Night in Tunisia a été l'un des standards que j'ai le plus joué en groupe à l'époque où j'étais batteur et Blakey figurait parmi mes idoles, je suis allé l'écouter en concert de nombreuses fois, avec les frangins Marsalis, avec Blanchard Harrisson, etc... il passait régulièrement au festival de jazz de Grenoble et je ne le loupais sous aucun prétexte...
Je reste encore fasciné par sa frappe, ses roulements, son chabada quasi schuffle et ce visage avec la langue sortie jubilant de toute cette jeune génération qu'il a tout de même contribué à lancer au devant des scènes internationales.
Les Messengers c'était l'école, l'université du jazz pour les jeunes en devenir.
Je prononce son nom et j'ai encore la Blues March en triolets et flas qui me vient en baguettes, un de ces moments où tradition africaine, marching band et jazz se mélangent en une subtile et tonique alchimie.
Mon père aussi écoutait les Messengers, il m'a beaucoup emmené ado aux concerts jazz de la ville de Grenoble.
J'y ai vu Blakey avec lui, mais aussi Elvin Jones, Sam Rivers, Max Roach et puis j'y ai fait des stages avec Daniel Humair, qui m'a énormément appris et pas qu'en batterie, surtout en musique...
A chaque fois que Art Blakey passait en Rhone Alpes on faisait le déplacement car le charisme du personnage nous fascinait.
Les albums sont extraordinaires (j'en ai un paquet...), mais en concert c'était à chaque fois inoubliable.

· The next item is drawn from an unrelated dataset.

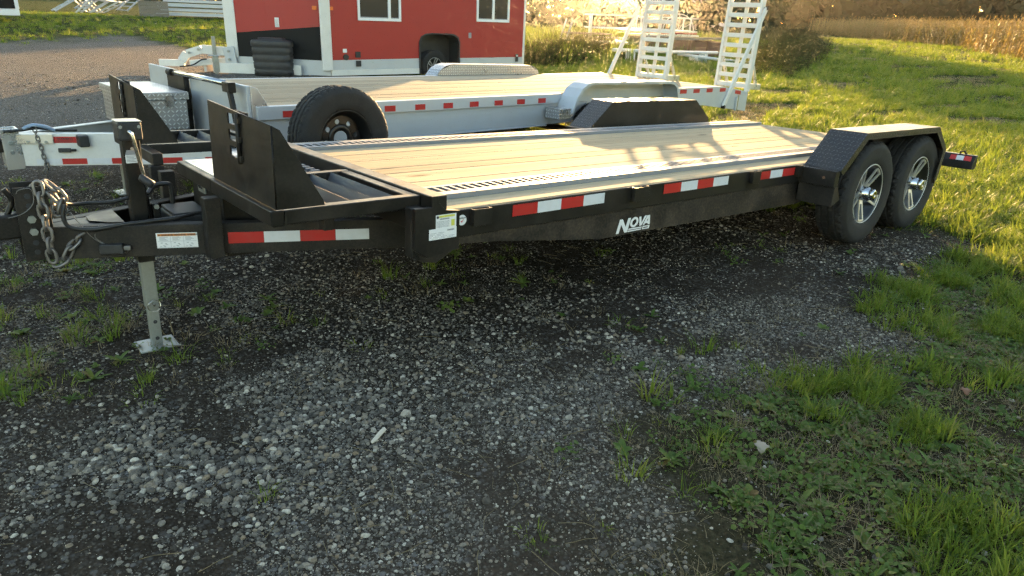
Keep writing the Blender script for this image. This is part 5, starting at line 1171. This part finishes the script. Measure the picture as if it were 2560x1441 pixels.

Bon, un peu de jazz chez toi, avec la page souvenirs, c'est très agréable.
Justement je vais m'en sortir un... un bail que je ne l'ai pas écouté...

merci.

Julien Deléglise a dit…

Mingus, je m'y suis plongé sérieusement il y a peu. Je pensais aussi comprendre cela pour mes vieux jours, mais il s'avère que cela m'a touché avant. Ça a tilté, je sais pas exactement pourquoi. J'écoute toujours du Rock, hein, et d'ailleurs je réécoute du Thrash en parallèle. On se refait pas ;-)

Julien Deléglise a dit…

Merci Pascal. Mes premiers concerts, c'était du Jazz, notamment. Le tout premier, c'était Nougaro en 1988 à Lons. Et on l'avait croisé dans les rues la veille. On avait échangé deux mots. Il y avait aussi Ahmad Jamal, dont je garde un grand souvenir même si je ne pipais rien à la musique. Ça a vraiment percuté il y a peu, et Blakey m'a vraiment ébloui.

RanxZeVox a dit…

Je viens de voir la pochette de Manilla Road dans la marge du blog. Je l'avais ce vinyl, et quelques autres d'eux. C'était l'époque Mercyful Fate, Blind Fury et compagnie, mais Manilla Road avait un truc en plus, une barbarie. Voila des disques que je regrette d'avoir vendu, que je serais curieux de réécouter aujourd'hui.
D'ailleurs je vais le faire. C'est bien pour ça l'internet.
O putain, Manilla Road. Merde alors.

Julien Deléglise a dit…

Manilla Road, je tourne autour depuis des années. Comme tu le dis justement, le net m'a permis de jeter une oreille neuve dessus, et certaines choses sont vraiment biens. J'ai acheté un live paru en 2005 du nom de "After Midnight". C'est un set pour une radio locale qui date de 1979 juste avant la parution du premier album. Le son est un peu brut, mais la musique est excellente, entre Rush, Black Sabbath et Foghat. C'est parfois encore maladroit au niveau composition, mais je trouve ce disque hautement sympathique.